In den Fokus der Denkmalschützer rückt zudem der wachsende Anliefer-, Veranstaltungs- und Durchgangsverkehr. Hier wird eine Analyse des tatsächlich notwendigen Verkehrsaufkommen in unmittelbarer Umgebung von Denkmälern und der Einbau von intelligenten Zugangssystemen, wie versenkbare Poller, angeregt.

Gegenüber der Ruinenkirche St. Alban soll auf dem Quatermarkt ein Hotelneubau entstehen. Foto: Eppinger

Ein Ärgernis sind für die Denkmalschützer die uneinheitlichen und in die Jahre gekommenen Informationssysteme. Das gilt zum Beispiel für die in den 80er Jahren vom Fremdenverkehrsamt eingeführten Drei-Kronen-Tafeln, die sich in Form, Gestaltung und Beschriftung sich als uneinheitlich und auch unübersichtlich erweisen. “Das liegt auch daran, dass diese inzwischen von Stadt oder Köln-Tourismus nicht mehr koordiniert und kontrolliert werden. Hier fordern wir zeitgemäße und einheitliche Informationssysteme”, sagt Geschäftsführer Martin Lehrer.

Beim Erhalt der Denkmäler hätten Denkmalpflege, Eigentümer und die Stadtgesellschaft ohne Zweifel Erhebliches geleistet. “Aber diese Leistung geht verloren, wenn wir unseren Denkmälern keinen Raum zur Entfaltung ihrer Aura geben”, kritisiert Kierdorf. In Köln seien derzeit mehrere Großprojekte im Gange, die erheblichen Einfluss auf Einzeldenkmäler, aber auch auf die Inwertsetzung von Denkmälern als Ensemble haben werden. Hier müssten sich Politik, Verwaltung und Stadtgesellschaft das Potenzial und die Gefährdung örtlicher Denkmäler bewusst machen, um Fehlentwicklungen aus fachlicher Sicht zu verhindern.

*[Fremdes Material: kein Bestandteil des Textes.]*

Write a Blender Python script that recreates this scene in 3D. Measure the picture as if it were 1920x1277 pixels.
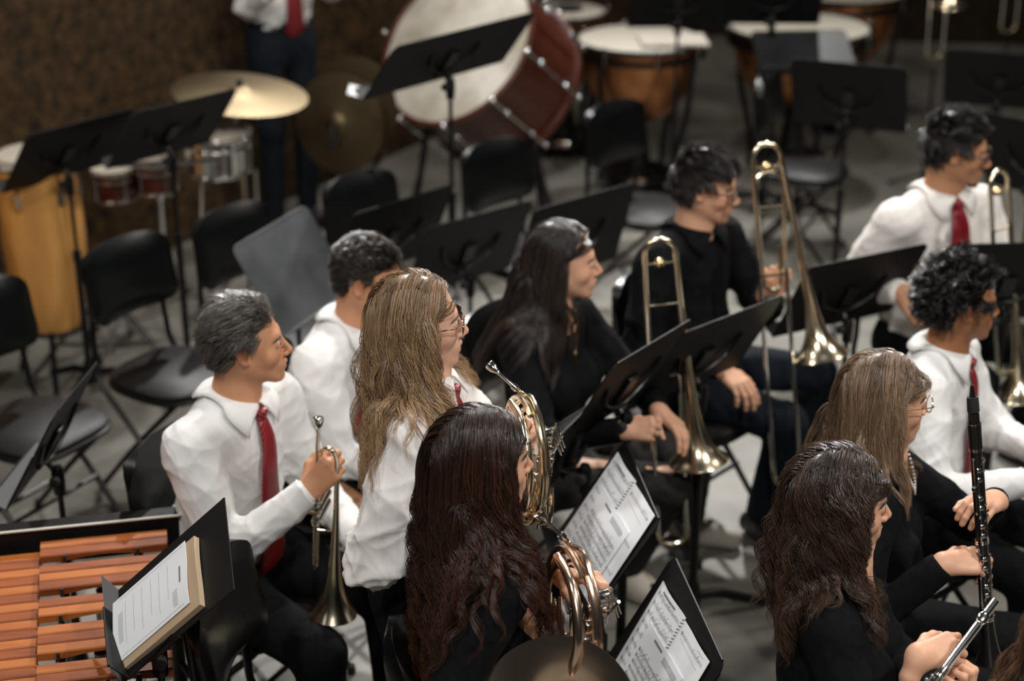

Konkrete Beispiele nennt das Papier ebenfalls. Bei der Via Culturalis sei die Unterbrechung des Kulturpfades durch die Pipin- und die Augustinerstraße ein gravierender Mangel. Diese könne durch die Reduzierung der Fahrbahnen behoben werden. So erhielte der Elogiusplatz wieder Anschluss an die romanische Kirche St. Maria im Kapitol.

Der Kirchturm von Klein St. Martin steht inmitten der Verkehrswege. Das Untergeschoss soll nach den Forderungen des Vereins eine neue kulturelle Nutzung erhalten. Foto: Eppinger

Auch der Zustand des Turms von Klein St. Martin, der einst der großen Nachbarkirche temporär als Glockenturm diente, wird kritisch gesehen. Hier wird ein Nutzungskonzept für das seit Langem verschlossene Untergeschoss gefordert. Auch die Lage inmitten der Verkehrsströme müsse sich ändern.

Ein weiteres Negativbeispiel sei die Ruinenkirche St. Alban neben dem Gürzenich mit der wegen ihrer Baufälligkeit geschlossen Bruder-Konrad-Kapelle. Hier soll gegenüber auf dem durch seine Betonelemente geprägten Quatermarkt ein neues Hotel gebaut werden, dessen Gestaltung den Denkmalschützern Sorge bereitet. Neubauten müssten auf die historische Bausubstanz Bezug nehmen und entsprechend zurückhaltend gestalten werden, heißt es in dem Positionspapier.

Die Zukunft des Zeughauses und die Erweiterung der Hohenzollernbrücke

Kritisch blicken die Vereinsmitglieder auf das Bauprojekt “Historische Mitte”, das durch den Rückzug der Hohen Domkirche infrage gestellt wurde. Sollte dort kein neues Stadtmuseum entstehen können, solle dieses wieder in ein saniertes und neu konzipiertes Zeughaus zurückziehen. Durch die neue Nutzung des Kellergeschosses und der Verwaltungsetage hätte dieses mehr Nutzfläche als im geplanten Neubau. Ansonsten müsse auf jeden Fall eine denkmalgerechte Nutzung des historischen Gebäudes gefunden werden.

Sorgen bereitet dem Verein zudem die Erweiterung der Hohenzollernbrücke durch einen südlichen Anbau für Radfahrer und Fußgänger. Der von der Stadt vorgestellte Entwurf mit einer modernen bogenförmigen Überkonstruktion wird abgelehnt, da er das Erscheinungsbild erheblich beeinträchtige. Optimal wäre die Rekonstruktion der ehemaligen Straßenbrücke. Sollte dies nicht möglich sein, wird eine flache, selbst tragende Brücke ohne überspannenden Bogen und Tragseile von den Denkmalschützern bevorzugt. Auch eine Verbreiterung der vorhandenen balkonartigen Stege auf der Süd- und Nordseite sei denkbar.